■ Data for this exercise ■

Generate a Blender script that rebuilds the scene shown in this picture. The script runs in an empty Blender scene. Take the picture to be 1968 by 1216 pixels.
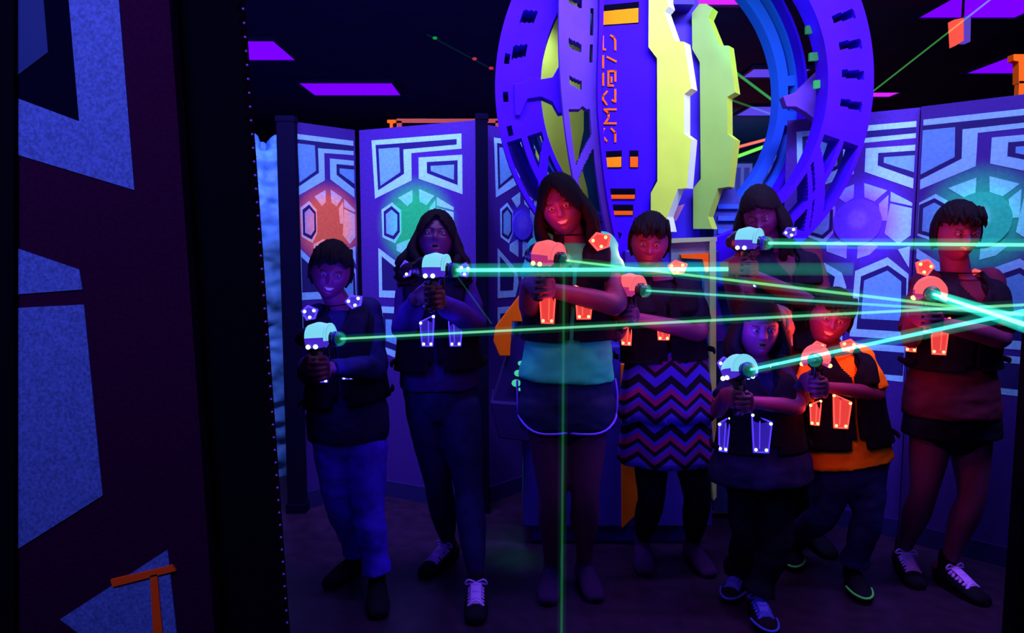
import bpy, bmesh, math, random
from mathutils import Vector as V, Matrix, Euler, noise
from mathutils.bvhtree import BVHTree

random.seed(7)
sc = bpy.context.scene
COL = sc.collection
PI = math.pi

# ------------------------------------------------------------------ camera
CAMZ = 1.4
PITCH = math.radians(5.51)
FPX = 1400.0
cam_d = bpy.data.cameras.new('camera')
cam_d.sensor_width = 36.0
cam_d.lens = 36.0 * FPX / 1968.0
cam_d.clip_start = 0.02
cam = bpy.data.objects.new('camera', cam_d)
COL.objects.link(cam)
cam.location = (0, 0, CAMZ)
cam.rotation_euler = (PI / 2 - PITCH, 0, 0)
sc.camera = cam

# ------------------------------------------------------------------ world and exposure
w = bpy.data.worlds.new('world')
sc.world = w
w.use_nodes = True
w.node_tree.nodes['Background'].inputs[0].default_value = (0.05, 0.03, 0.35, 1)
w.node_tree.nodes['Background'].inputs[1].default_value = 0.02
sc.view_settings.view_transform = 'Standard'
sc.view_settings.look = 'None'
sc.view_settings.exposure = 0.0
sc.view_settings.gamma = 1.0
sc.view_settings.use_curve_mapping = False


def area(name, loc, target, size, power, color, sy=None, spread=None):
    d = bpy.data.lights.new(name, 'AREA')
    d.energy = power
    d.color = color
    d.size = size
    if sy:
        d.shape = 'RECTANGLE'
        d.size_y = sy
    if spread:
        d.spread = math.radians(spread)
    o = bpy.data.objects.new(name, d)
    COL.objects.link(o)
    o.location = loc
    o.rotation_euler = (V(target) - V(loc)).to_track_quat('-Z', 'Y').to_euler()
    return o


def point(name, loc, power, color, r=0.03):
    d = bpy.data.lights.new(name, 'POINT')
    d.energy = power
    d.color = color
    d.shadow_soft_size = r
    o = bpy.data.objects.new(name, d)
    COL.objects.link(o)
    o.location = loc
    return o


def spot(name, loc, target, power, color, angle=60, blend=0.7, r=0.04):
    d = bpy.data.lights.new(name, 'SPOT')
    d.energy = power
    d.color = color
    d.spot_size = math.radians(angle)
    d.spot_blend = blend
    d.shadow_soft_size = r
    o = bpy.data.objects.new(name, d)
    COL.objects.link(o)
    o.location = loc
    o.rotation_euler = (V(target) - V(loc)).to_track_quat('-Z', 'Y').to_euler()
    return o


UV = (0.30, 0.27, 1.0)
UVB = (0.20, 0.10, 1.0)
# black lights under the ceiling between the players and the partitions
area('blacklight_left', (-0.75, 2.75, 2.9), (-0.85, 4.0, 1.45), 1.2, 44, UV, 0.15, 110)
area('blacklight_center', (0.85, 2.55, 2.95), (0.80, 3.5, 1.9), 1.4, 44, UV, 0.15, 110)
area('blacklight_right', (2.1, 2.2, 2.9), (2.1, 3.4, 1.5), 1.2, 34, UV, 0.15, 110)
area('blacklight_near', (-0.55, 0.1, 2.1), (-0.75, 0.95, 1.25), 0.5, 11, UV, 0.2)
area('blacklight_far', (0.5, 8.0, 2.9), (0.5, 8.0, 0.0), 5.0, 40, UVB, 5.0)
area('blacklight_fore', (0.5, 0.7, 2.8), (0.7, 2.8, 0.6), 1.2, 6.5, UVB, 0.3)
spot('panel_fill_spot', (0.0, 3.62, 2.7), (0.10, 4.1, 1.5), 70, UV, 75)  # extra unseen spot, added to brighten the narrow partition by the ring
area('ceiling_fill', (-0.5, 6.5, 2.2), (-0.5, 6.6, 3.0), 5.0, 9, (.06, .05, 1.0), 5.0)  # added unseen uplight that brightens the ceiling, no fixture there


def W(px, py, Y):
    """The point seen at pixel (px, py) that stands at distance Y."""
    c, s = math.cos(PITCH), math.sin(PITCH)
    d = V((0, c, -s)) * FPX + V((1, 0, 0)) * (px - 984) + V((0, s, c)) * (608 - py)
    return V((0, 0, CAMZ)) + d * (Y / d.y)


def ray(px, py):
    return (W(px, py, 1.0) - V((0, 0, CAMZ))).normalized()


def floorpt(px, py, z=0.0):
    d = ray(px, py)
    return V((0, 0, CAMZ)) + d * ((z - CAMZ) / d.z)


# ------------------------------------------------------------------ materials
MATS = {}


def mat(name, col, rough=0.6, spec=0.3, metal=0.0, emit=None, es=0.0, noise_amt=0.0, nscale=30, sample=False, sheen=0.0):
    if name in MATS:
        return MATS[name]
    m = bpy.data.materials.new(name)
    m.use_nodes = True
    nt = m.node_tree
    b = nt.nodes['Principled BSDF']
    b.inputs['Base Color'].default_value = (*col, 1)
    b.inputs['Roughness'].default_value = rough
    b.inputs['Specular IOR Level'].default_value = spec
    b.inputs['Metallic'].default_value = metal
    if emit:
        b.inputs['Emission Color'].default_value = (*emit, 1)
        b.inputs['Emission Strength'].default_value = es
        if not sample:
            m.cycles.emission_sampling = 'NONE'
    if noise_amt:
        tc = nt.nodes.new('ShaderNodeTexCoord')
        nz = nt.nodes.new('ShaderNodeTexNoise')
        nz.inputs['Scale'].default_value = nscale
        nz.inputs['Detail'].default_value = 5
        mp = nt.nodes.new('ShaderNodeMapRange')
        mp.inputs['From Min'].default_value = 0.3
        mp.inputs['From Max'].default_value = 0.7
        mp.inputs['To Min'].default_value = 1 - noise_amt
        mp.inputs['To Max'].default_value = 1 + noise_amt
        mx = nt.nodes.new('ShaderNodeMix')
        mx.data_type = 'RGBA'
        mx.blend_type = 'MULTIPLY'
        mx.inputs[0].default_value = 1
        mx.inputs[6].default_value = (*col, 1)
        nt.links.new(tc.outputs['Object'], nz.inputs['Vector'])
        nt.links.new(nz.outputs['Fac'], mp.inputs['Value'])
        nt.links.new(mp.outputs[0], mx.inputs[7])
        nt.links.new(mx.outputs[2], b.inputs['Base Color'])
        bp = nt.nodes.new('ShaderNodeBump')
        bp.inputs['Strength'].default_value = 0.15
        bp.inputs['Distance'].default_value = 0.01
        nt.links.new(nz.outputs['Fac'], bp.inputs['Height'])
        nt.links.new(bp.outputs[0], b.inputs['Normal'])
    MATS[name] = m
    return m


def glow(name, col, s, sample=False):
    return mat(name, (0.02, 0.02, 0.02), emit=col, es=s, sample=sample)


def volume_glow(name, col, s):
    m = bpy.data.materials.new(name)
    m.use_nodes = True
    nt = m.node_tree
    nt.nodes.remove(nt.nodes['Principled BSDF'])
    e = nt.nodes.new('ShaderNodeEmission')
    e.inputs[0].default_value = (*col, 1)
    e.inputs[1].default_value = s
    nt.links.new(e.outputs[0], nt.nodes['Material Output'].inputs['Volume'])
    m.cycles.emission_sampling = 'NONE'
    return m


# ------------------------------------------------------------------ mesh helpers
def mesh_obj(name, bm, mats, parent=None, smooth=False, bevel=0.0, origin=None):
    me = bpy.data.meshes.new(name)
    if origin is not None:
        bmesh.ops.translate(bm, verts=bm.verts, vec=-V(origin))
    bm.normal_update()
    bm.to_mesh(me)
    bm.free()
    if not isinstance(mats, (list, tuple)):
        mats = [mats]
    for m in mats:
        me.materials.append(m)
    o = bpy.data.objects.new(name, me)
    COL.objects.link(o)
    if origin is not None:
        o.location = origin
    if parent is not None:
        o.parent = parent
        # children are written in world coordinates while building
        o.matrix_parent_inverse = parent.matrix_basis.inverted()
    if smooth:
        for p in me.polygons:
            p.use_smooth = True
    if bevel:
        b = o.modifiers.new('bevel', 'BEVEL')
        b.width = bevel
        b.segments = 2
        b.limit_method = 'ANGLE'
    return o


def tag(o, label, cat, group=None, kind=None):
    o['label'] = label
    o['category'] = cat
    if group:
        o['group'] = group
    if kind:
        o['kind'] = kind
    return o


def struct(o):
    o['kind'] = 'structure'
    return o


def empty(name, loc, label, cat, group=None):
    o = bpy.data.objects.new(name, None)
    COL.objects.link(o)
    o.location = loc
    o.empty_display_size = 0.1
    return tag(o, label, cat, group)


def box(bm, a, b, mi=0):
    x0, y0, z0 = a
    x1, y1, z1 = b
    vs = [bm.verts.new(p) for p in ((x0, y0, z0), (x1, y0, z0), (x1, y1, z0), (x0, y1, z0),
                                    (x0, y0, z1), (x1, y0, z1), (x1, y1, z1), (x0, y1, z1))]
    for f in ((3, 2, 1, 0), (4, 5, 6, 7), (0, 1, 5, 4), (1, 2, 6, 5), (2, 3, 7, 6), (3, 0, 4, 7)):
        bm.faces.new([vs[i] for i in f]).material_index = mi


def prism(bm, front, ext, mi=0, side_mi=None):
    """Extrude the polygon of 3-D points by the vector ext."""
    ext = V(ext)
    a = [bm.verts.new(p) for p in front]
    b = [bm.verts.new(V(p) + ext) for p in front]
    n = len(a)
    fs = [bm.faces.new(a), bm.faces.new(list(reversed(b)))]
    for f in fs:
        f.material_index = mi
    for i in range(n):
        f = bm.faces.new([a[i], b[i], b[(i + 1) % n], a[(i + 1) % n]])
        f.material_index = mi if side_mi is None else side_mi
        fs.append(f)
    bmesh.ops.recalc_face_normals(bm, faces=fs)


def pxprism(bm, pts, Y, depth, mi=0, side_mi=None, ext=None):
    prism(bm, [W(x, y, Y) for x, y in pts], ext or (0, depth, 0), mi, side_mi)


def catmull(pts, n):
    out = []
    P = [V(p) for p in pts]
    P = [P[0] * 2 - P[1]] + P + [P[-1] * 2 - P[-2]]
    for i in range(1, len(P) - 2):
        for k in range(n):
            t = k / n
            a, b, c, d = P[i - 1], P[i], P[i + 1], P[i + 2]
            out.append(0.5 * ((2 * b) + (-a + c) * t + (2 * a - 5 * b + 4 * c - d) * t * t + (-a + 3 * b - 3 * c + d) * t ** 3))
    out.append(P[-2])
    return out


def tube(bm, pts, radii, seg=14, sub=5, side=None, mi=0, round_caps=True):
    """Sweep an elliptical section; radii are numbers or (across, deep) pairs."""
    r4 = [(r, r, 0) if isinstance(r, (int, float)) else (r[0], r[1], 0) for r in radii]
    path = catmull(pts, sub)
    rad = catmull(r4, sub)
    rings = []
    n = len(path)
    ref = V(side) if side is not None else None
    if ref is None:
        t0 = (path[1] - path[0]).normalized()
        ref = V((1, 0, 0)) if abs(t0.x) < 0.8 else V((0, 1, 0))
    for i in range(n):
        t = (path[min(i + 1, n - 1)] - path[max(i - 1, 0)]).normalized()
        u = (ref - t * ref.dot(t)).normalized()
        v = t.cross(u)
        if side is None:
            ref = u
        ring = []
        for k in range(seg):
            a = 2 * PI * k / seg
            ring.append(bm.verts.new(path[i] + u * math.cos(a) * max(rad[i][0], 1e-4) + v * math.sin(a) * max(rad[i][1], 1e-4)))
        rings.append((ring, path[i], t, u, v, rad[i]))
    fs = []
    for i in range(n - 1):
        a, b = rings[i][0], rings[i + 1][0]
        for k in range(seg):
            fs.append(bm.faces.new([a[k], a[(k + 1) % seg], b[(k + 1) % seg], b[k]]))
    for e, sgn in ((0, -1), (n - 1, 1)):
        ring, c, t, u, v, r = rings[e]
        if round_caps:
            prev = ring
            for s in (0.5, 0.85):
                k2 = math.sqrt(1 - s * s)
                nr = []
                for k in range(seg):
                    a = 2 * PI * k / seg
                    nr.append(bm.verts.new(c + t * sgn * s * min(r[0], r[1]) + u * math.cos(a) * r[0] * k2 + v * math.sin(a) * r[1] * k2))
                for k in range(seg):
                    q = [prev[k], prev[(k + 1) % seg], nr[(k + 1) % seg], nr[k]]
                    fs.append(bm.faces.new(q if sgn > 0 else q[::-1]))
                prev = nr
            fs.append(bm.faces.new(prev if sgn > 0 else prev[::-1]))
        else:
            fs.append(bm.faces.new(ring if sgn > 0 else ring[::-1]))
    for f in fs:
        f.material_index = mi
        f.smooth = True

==

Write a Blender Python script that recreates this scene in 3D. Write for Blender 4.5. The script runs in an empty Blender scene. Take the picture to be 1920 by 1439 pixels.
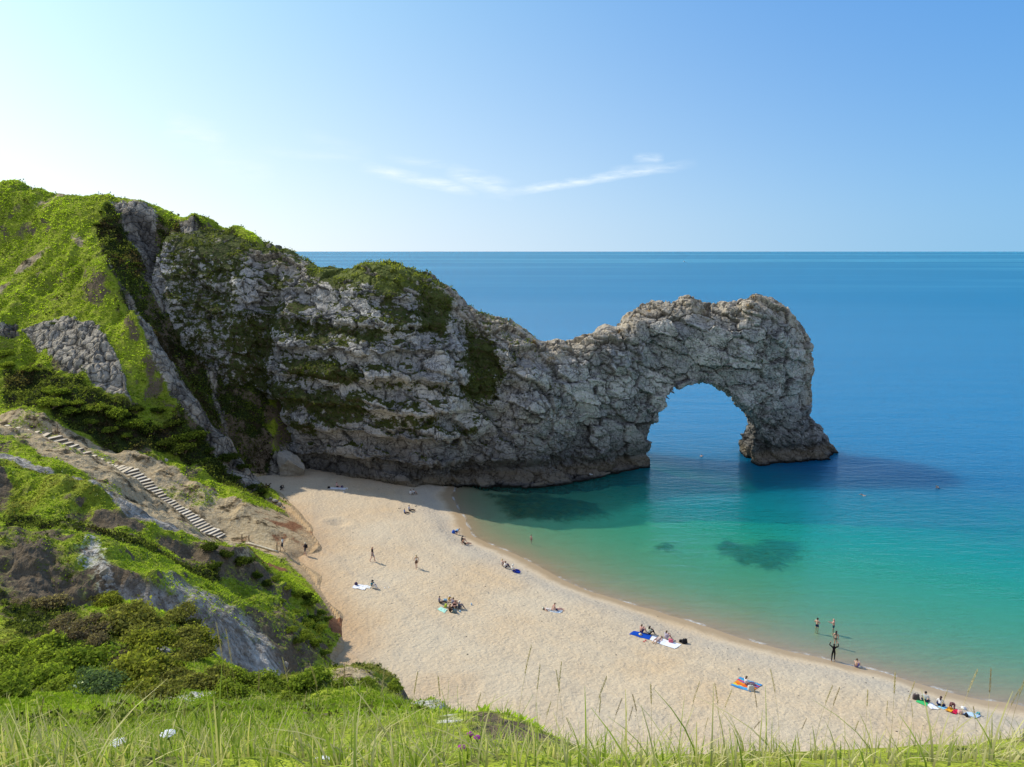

■ Problem ■
Repeat exactly, and only, the lines from the one containing "Generate a Blender" through the one containing "from mathutils.bvhtree import BVHTree", both included, without the pictures.

■ Answer ■
Generate a Blender script that rebuilds the scene shown in this picture. The script runs in an empty Blender scene. Take the picture to be 1968 by 1216 pixels.
import bpy, bmesh, math, random
from mathutils import Vector as V, Matrix, Euler, noise
from mathutils.bvhtree import BVHTree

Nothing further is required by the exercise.